Accès illimité et encouragé 
  
          Le projet de « préserve » a déjà commencé à prendre forme avec la mise en-ligne du site The Internet Archive. Prelinger, qui collectionne les films éphémères depuis près de 20 ans maintenant, en a donné quelques centaines aux responsables du projet – un petit groupe d'ingénieurs de San Francisco financé par un généreux philanthrope. Quiconque possède un ordinateur (et un modem câble préférablement!) a donc accès à ces films d'archives et est fortement invité à se les approprier: 
          [...] visitors to our site will get movies for keeps. They can look at them, send them to other people, archive them to disk, dump them to tape, re-edit them, and even incorporate them into low-end productions. [...] We hope to see our footage show up in independent productions, in cafes, on public access TV, in classrooms (shown both by teachers and students), as home entertainment, ambient imagery, on other people's web sites, and in places we can't yet imagine.

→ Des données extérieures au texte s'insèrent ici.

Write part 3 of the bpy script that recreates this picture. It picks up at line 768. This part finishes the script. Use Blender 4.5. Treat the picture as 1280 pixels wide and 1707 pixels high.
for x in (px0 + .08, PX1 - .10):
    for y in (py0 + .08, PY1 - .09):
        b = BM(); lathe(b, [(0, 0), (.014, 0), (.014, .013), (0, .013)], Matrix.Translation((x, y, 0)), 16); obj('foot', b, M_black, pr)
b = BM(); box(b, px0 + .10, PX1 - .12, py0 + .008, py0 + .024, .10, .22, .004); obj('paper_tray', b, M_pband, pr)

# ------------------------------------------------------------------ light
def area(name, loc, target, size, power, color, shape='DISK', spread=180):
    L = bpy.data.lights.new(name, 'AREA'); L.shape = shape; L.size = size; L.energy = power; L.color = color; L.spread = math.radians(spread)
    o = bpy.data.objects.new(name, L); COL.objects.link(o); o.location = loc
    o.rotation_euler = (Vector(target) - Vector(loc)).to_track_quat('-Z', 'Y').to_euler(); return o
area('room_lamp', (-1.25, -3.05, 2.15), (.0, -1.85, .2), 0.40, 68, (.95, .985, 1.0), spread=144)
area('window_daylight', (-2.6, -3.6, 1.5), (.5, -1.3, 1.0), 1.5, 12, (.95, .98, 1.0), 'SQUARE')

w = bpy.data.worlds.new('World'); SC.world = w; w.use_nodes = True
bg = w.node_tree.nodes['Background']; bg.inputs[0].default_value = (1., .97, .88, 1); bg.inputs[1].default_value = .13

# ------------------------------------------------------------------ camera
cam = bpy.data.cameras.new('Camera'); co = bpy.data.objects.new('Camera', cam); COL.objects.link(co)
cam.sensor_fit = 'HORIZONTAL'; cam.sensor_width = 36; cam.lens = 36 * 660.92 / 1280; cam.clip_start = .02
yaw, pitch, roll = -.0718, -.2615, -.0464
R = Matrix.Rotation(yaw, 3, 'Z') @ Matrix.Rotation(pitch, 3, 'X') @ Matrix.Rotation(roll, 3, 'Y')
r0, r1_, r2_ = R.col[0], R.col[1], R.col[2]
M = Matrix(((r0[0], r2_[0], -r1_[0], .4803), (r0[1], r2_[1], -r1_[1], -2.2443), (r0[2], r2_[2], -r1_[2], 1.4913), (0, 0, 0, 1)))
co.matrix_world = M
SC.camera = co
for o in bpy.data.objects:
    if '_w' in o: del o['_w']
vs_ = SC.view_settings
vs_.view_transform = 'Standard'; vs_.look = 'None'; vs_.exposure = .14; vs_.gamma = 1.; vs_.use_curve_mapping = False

          Prelinger et son groupe espèrent que ce projet donnera envie à d'autres entrepreneurs de les imiter et de rendre accessible leurs idées, leurs images, leurs sons, à l'ensemble de la population. À son avis, de telles initiatives profiteraient beaucoup plus à la culture en général que toute éventuelle refonte des lois sur le copyright. 
  
          À l'ère du numérique et des grands débats sur la diversité culturelle et l'avenir des droits d'auteur, une telle initiative est des plus louables. Sans régler ces questions une fois pour toutes, elle les fera sans doute avancer dans une bonne direction. 
  
  
  
  
          Pendant ce temps, chez nous, la chicane est pognée entre le Regroupement des artistes en arts visuels du Québec et le Musée des beaux-arts du Canada au sujet des droits d'auteur. D'un côté, le MBAC demande à des artistes de lui céder leurs droits d'auteur afin de participer à l'élaboration d'une bibliothèque virtuelle d'oeuvres provenant du monde entier, de l'autre, le RAAV somme ses membres de refuser l'offre alléguant qu'il s'agit là d'un assaut à leurs droits d'auteurs. 
  
          Vous vous dites sans doute, « Ah! ces artistes... jamais prêts à coopérer! » Eh bien, détrompez-vous. Une porte-parole du musée dit avoir envoyé depuis un an environ 300 lettres à autant d'artistes canadiens (ou successions possédant les droits d'un artiste canadien). Sur ces 300 envois, 171 sont revenus positifs, 110 ne sont pas (encore?) revenus, et les autres ont refusé. Comme quoi, les artistes sont souvent plus ouverts que les organismes qui les représentent.